╭─ TASK INPUT

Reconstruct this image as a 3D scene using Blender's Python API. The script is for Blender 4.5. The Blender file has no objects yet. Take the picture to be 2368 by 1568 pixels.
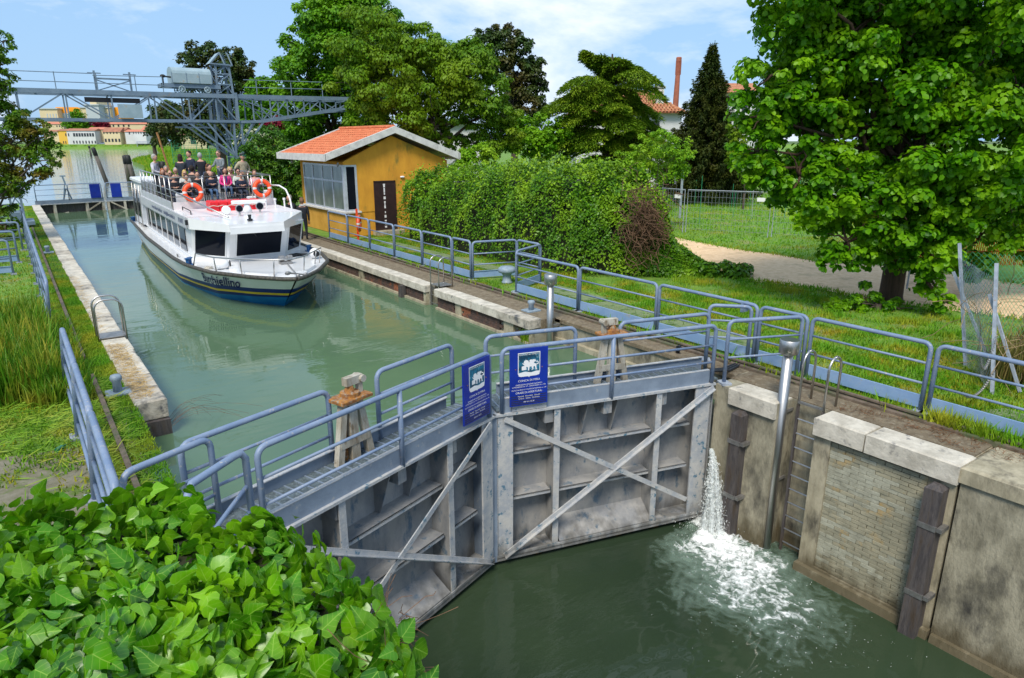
import bpy, bmesh, math, random
import numpy as np
from math import radians, sin, cos, pi, sqrt, atan2
from mathutils import Vector, Matrix
random.seed(7); RNG = np.random.default_rng(11)
scn = bpy.context.scene
C = scn.collection

# ------------------------------------------------------------ camera, world, sun
# lock axes: X across the canal (left bank to right bank), Y upstream, Z up, quay level 0
FPX, PITCH, CAMH, YAW = 1578.0, radians(16.2), 4.2, radians(-35.88)
cam_d = bpy.data.cameras.new('camera'); cam = bpy.data.objects.new('camera', cam_d); C.objects.link(cam)
cam.location = (0, 0, CAMH); cam.rotation_euler = (radians(90) - PITCH, 0, YAW)
cam_d.sensor_width = 36; cam_d.lens = FPX / 2368 * 36; cam_d.clip_start = 0.05; cam_d.clip_end = 6000
scn.camera = cam
SUN_EL, SUN_AZ = radians(52), radians(219)       # azimuth of the direction TO the sun, measured from +X towards +Y
W = bpy.data.worlds.new('World'); scn.world = W; W.use_nodes = True
nt = W.node_tree; nt.nodes.clear()
def wn(t, **k):
    n = nt.nodes.new(t)
    for a, b in k.items(): setattr(n, a, b)
    return n
out = wn('ShaderNodeOutputWorld'); bg = wn('ShaderNodeBackground'); bg.inputs[1].default_value = 0.13
sky = wn('ShaderNodeTexSky', sky_type='NISHITA', sun_disc=False); sky.sun_elevation = SUN_EL
sky.sun_rotation = radians(90) - SUN_AZ; sky.air_density = 1.0; sky.dust_density = 1.5; sky.ozone_density = 1.5
tc = wn('ShaderNodeTexCoord'); mp = wn('ShaderNodeMapping'); mp.inputs['Scale'].default_value = (1, 1, 2.6)
mp.inputs['Rotation'].default_value = (0.2, 0.6, 2.1); mp.inputs['Location'].default_value = (2, 8, 1)
n1 = wn('ShaderNodeTexNoise'); n1.inputs['Scale'].default_value = 2.3; n1.inputs['Detail'].default_value = 7; n1.inputs['Roughness'].default_value = .58
n1.inputs['Distortion'].default_value = .35
r1 = wn('ShaderNodeValToRGB'); r1.color_ramp.elements[0].position = .47; r1.color_ramp.elements[1].position = .68
sc = wn('ShaderNodeMix', data_type='RGBA'); sc.inputs[0].default_value = .75; sc.inputs[7].default_value = (2.9, 4.9, 7.6, 1)
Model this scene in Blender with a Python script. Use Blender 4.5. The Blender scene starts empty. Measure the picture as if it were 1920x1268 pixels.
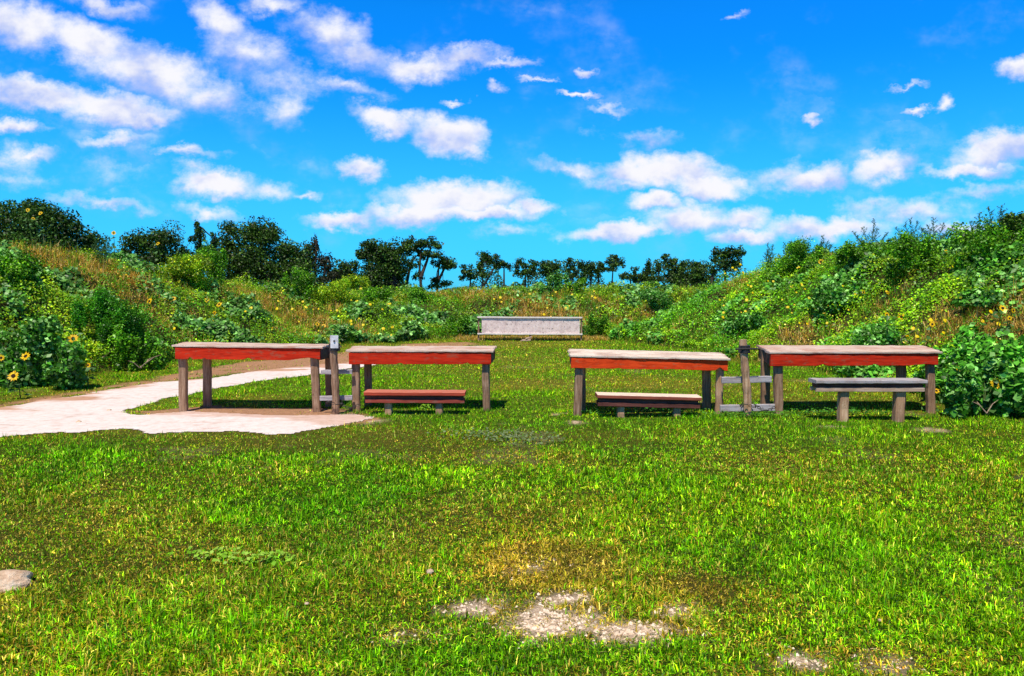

╰─

## [EXERCISE AIM]
Omit all pictures while transcribing the entries verbatim.

## [THE REPLY]
Reconstruct this image as a 3D scene using Blender's Python API. The script is for Blender 4.5. The Blender file has no objects yet. Take the picture to be 2368 by 1568 pixels.
import bpy, bmesh, math, random
import numpy as np
from math import radians, sin, cos, pi, sqrt, atan2
from mathutils import Vector, Matrix
random.seed(7); RNG = np.random.default_rng(11)
scn = bpy.context.scene
C = scn.collection

# ------------------------------------------------------------ camera, world, sun
# lock axes: X across the canal (left bank to right bank), Y upstream, Z up, quay level 0
FPX, PITCH, CAMH, YAW = 1578.0, radians(16.2), 4.2, radians(-35.88)
cam_d = bpy.data.cameras.new('camera'); cam = bpy.data.objects.new('camera', cam_d); C.objects.link(cam)
cam.location = (0, 0, CAMH); cam.rotation_euler = (radians(90) - PITCH, 0, YAW)
cam_d.sensor_width = 36; cam_d.lens = FPX / 2368 * 36; cam_d.clip_start = 0.05; cam_d.clip_end = 6000
scn.camera = cam
SUN_EL, SUN_AZ = radians(52), radians(219)       # azimuth of the direction TO the sun, measured from +X towards +Y
W = bpy.data.worlds.new('World'); scn.world = W; W.use_nodes = True
nt = W.node_tree; nt.nodes.clear()
def wn(t, **k):
    n = nt.nodes.new(t)
    for a, b in k.items(): setattr(n, a, b)
    return n
out = wn('ShaderNodeOutputWorld'); bg = wn('ShaderNodeBackground'); bg.inputs[1].default_value = 0.13
sky = wn('ShaderNodeTexSky', sky_type='NISHITA', sun_disc=False); sky.sun_elevation = SUN_EL
sky.sun_rotation = radians(90) - SUN_AZ; sky.air_density = 1.0; sky.dust_density = 1.5; sky.ozone_density = 1.5
tc = wn('ShaderNodeTexCoord'); mp = wn('ShaderNodeMapping'); mp.inputs['Scale'].default_value = (1, 1, 2.6)
mp.inputs['Rotation'].default_value = (0.2, 0.6, 2.1); mp.inputs['Location'].default_value = (2, 8, 1)
n1 = wn('ShaderNodeTexNoise'); n1.inputs['Scale'].default_value = 2.3; n1.inputs['Detail'].default_value = 7; n1.inputs['Roughness'].default_value = .58
n1.inputs['Distortion'].default_value = .35
r1 = wn('ShaderNodeValToRGB'); r1.color_ramp.elements[0].position = .47; r1.color_ramp.elements[1].position = .68
sc = wn('ShaderNodeMix', data_type='RGBA'); sc.inputs[0].default_value = .75; sc.inputs[7].default_value = (2.9, 4.9, 7.6, 1)
Model this scene in Blender with a Python script. Use Blender 4.5. The Blender scene starts empty. Measure the picture as if it were 1920x1268 pixels.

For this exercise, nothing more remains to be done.